Em uma decisão que gerou controvérsia, o ministro do Trabalho, Luiz Marinho, requisitou a análise pessoal de um processo que poderia incluir a JBS Aves na controversa “lista suja” de empregadores que submetem trabalhadores a condições análogas à escravidão. Documentos obtidos pela Reuters confirmam a medida, que surpreendeu fiscais do trabalho e especialistas jurídicos. A ação levanta preocupações sobre possível interferência política em um mecanismo crucial no combate ao trabalho escravo no Brasil, em vigor há mais de duas décadas.
A investigação que culminou na possível inclusão da JBS na lista teve início após uma operação federal em 2023. A operação revelou que dez trabalhadores de uma empresa terceirizada, contratada para serviços de carga e descarga em uma unidade da JBS Aves no Rio Grande do Sul, estavam submetidos a condições degradantes. As condições de trabalho incluíam jornadas exaustivas e alojamentos precários.
De acordo com o relatório dos auditores fiscais, os trabalhadores enfrentavam jornadas de até 16 horas diárias, sem acesso a água potável e alojados em condições insalubres. Além disso, foram constatados descontos ilegais nos salários, impedindo os funcionários de pedirem demissão. Apesar de a JBS ter rescindido o contrato com a terceirizada ao tomar conhecimento das denúncias, os fiscais entenderam que a empresa deveria ser responsabilizada pela falta de diligência na garantia de condições de trabalho adequadas.
A “lista suja”, criada em 2003, é um instrumento fundamental no combate ao trabalho escravo no Brasil.

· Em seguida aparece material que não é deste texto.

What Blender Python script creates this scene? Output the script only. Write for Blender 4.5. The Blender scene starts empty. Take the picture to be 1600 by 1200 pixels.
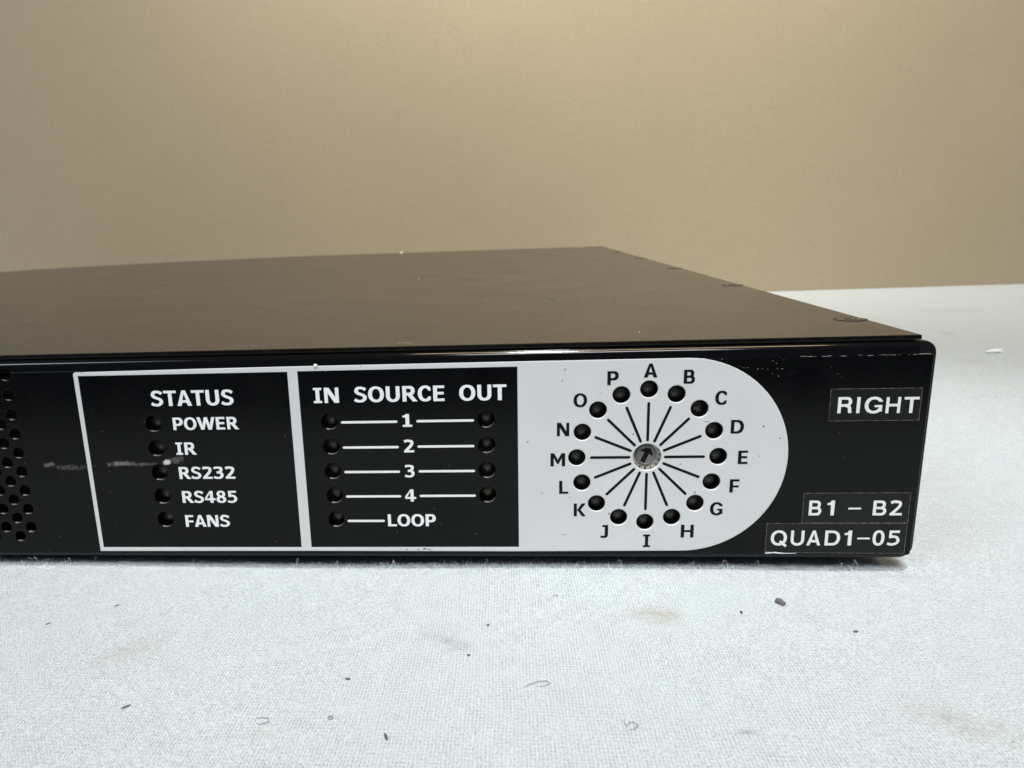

Empresas incluídas enfrentam um período de monitoramento de dois anos e sofrem restrições no acesso a financiamentos públicos e privados. Segundo especialistas, a inclusão na lista gera um significativo desgaste reputacional.
Diante da decisão dos fiscais, a Advocacia-Geral da União (AGU) emitiu um parecer que abriu caminho para a avocação do caso pelo ministro do Trabalho, considerando a relevância econômica da JBS. O parecer ressaltou a “repercussão econômica e jurídica de ampla magnitude, com reflexos no setor em nível nacional” de uma eventual inclusão na lista. A decisão de Marinho de retirar o processo para revisão pessoal é considerada inédita em mais de 20 anos de existência da lista suja, segundo especialistas.
A medida provocou reações negativas entre fiscais do trabalho e entidades da área. Renato Barbedo Futuro, presidente da Agitra, classificou a medida como motivo de “profunda estranheza e preocupação”. Livia Miraglia, professora de direito do trabalho da UFMG, alertou para o risco de a intervenção encorajar outras empresas a buscarem interferência ministerial em situações semelhantes, enfraquecendo o combate ao trabalho escravo.
Em comunicado, a JBS afirmou que adota “tolerância zero” com violações trabalhistas e de direitos humanos, destacando a suspensão imediata do contrato com a empresa envolvida. O Ministério do Trabalho informou que o processo segue em análise, e a AGU não se manifestou até o momento.